一年以上もの時間をかけて、丁寧に醸造された「心の酢」。
お米の風味とまろやかな舌触りが
「酸っぱいだけ」と思われる、お酢への先入観を変えてくれます。
「戸塚醸造店」では、昔ながらの方法で、
栄養が詰まった、風味豊かなお酢を手づくりしてきました。
「舌に残る違和感が必ずあるんですよ。

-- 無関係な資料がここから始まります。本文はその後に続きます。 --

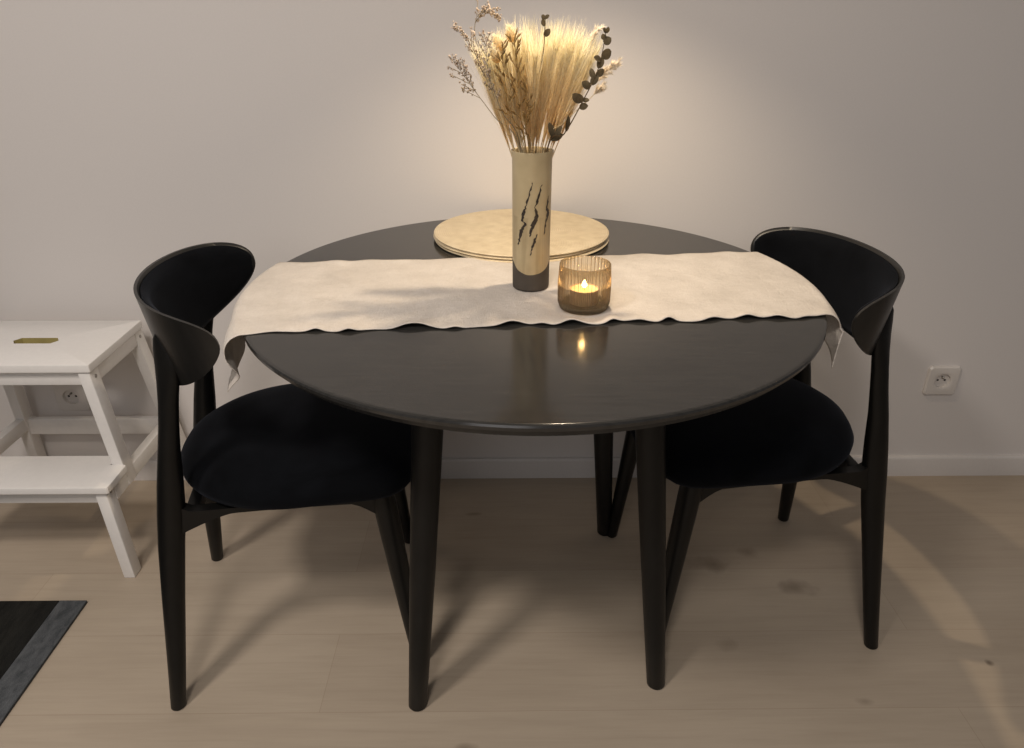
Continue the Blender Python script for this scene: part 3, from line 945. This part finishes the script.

科学的なものって」
そう語る「戸塚醸造店」の戸塚治夫(とつかはるお)さんのお酢は、完全無添加。
原料には、山形県の太ももの会さんが育てる有機栽培米を、
水は湧水を使っています。
特に大事にしているのは、
濾過材を使わないこと。
濾過材は、悪い菌や雑味を取りのぞくために使われますが、
旨味や栄養も、一緒に取り去ってしまう、デメリットがあります。
表示義務がないので、
私たちがラベルで見分けるのは難しいですが、
一口含んだとき、食べてみれば違いがわかると確信できました。
「心の酢」は、お米の香りと味がするのです。
「昔のやり方と同じで、お米からつくったお酒に菌を入れる。
すると、表面に膜がはって
その菌膜が液中のアルコールを、ゆっくり酢に変えていくんです」
とつくりかたを、身振り手振りで、丁寧に教えてくれる戸塚さん。
菌とはアルコールをお酢に変える、酢酸菌のこと。
菌の力だけで、ゆっくりとアルコールをお酢に変えるこの方法は、
全国で10数軒しか実践していないと言われる、
静置発酵法、というものです。
戸塚醸造店では、すべてが手作業。
静置発酵法に至るまでの、麹づくりや、アルコールづくりをふくめると、
一本の心の酢ができあがるまでには
一年以上もの時間が費やされています。
自然の法則にしたがって、丁寧につくるからこそ、
原料となる、あの美味しいお米の風味が
そのまま残ってくれるのです。
濾過材を使えば、この風味は消えてしまいます。
栄養と、個性豊かな風味を大切にするために、
ゆっくり、丁寧なものづくりをする、
これこそ、戸塚醸造店のお酢が美味しい理由です。
戸塚醸造店では、何十年、何百年と前につくられた甕を使って、
お酢造りをしています。
目に見えない気泡がたくさんある甕は
良い菌を住まわせるにはうってつけ。
工場を木造建てにしているのも、
菌の居心地を良くするためです。
さらに、悪い菌が住み着かないように、
木材は全て新品にこだわり、
工場の完成と同時に、良い菌を住まわせるため、
心の酢を噴霧器にかけたのだとか。
お酢造りは、良い菌を住まわせることからはじまっていたのです。
酢酸菌は、風土の特徴によって
地域ごとに、異なる菌が生息していると言われます。
つまり、戸塚醸造店で生きる酢酸菌も、この土地特有の菌。
一度でも絶えてしまうと、
もう二度と、同じ心の酢を造ることはできないのです。
工場の造りも、道具の選び方についても、
どこまでも菌のことを一番に考える戸塚さん。
その姿から、菌にも、お酢にも、
まっすぐな思いでぶつかっていることが伝わってきました。
お酢と真剣に向き合う戸塚さんの心がこもった心の酢は
この土地でしかつくれない、
戸塚さんにしかつくれない、
世界でたったひとつのお酢なのです。